Logo: University of Southern California

Beating the Heat

Professor Qiming Wang uses 3-D printing to develop composite materials that are insensitive to thermal expansion or even contract when heated.
By: Ashleen Knutsen
October 28, 2016 —
 
Photo courtesy of USC Viterbi

Qiming Wang, assistant professor in the Sonny Astani Department of Civil and Environmental Engineering, and his research team have developed a material that contracts when heated, completing their first step towards a material that is unresponsive to heat.

Typical materials, like those used to make buildings or bridges, expand when they get hot. For this reason, expansion joints are needed to allow the materials to swell without buckling. In cases with mismatched materials, like cook tops and dental fillings, one material will expand faster than another, causing it to crack.

“We wanted to solve all these thermal mismatch problems,” Wang said. “Imagine if you can design some material that has zero expansion, no expansion at all.”

Their work, in collaboration with Christopher Spadaccini of the Lawrence Livermore National Laboratory and Associate Professor Nicholas Fang from Massachusetts Institute of Technology, was sponsored by the National Science Foundation Manufacturing Machines and Equipment program and the DARPA Materials with Controlled Microstructural Architectures program. "Physical Review Letters" on October 21 published an article detailing their findings.

Before being able to create a material with zero thermal expansion, the team first created a composite material that contracts when heated. For this, Wang designed a novel manufacturing technique that enables the user to 3-D print a structure consisting of more than one material. In their process, thin layers of liquid are solidified by UV light one layer at a time, switching between the different materials. This creates a 3-D structure of any design with as many materials as they need.

Fabricated negative thermal expansion lattice, consisting of PEGDA plastic (tan) and PEGDA with copper (black). Image courtesy of Qiming Wang

“There are indeed a number of structures showing negative thermal expansion in the literature. However, they are primarily in a 2-D layout, as fabricating 3-D negative thermal expansion materials is still challenging,” Wang said. “However, our new additive manufacturing technology can really turn the challenging task to an easy one.”

For Wang’s contracting material, he only needed two materials—PEGDA hard plastic and PEGDA reinforced with copper particles. By designing a 3-D lattice structure, consisting of beams oriented at certain angles, they were able to take advantage of the materials’ typical expansion behavior. As the two materials expand at different rates, the beams are pulled inward, making the structure as a whole contract.

“Overall, the structure will contract in volume, rather than expand in volume,” Wang said. “That’s the basic mechanism.”

The degree of contraction can be fine-tuned by altering the amount of copper particles in the reinforced PEGDA or by altering the angles of the beams. In this way, the material can be manipulated to achieve the desired performance, and even zero thermal expansion.

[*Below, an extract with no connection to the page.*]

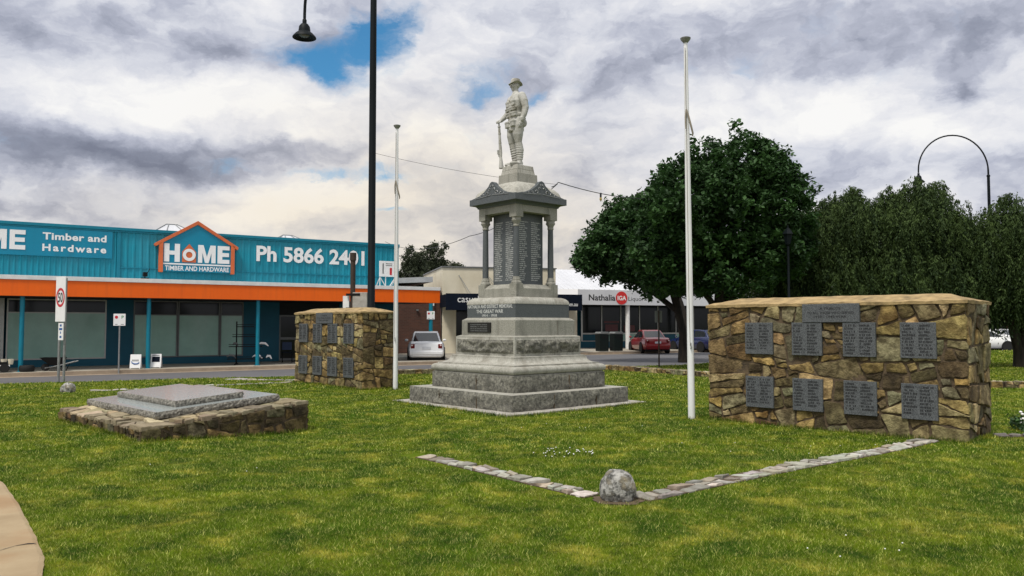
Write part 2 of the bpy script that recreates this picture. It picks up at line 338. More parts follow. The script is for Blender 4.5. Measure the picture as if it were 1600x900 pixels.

Wang believes that this is just one way of obtaining their final goal. The other is by combining their novel material with another.

“We can design a zero expansion material by creating a composite of a positive expansion material with a negative inside it. Then you can achieve zero,” Wang said. “This was the first step. You first design a negative, and then you try to create a composite of these two to achieve zero. That will be the next step of the research.”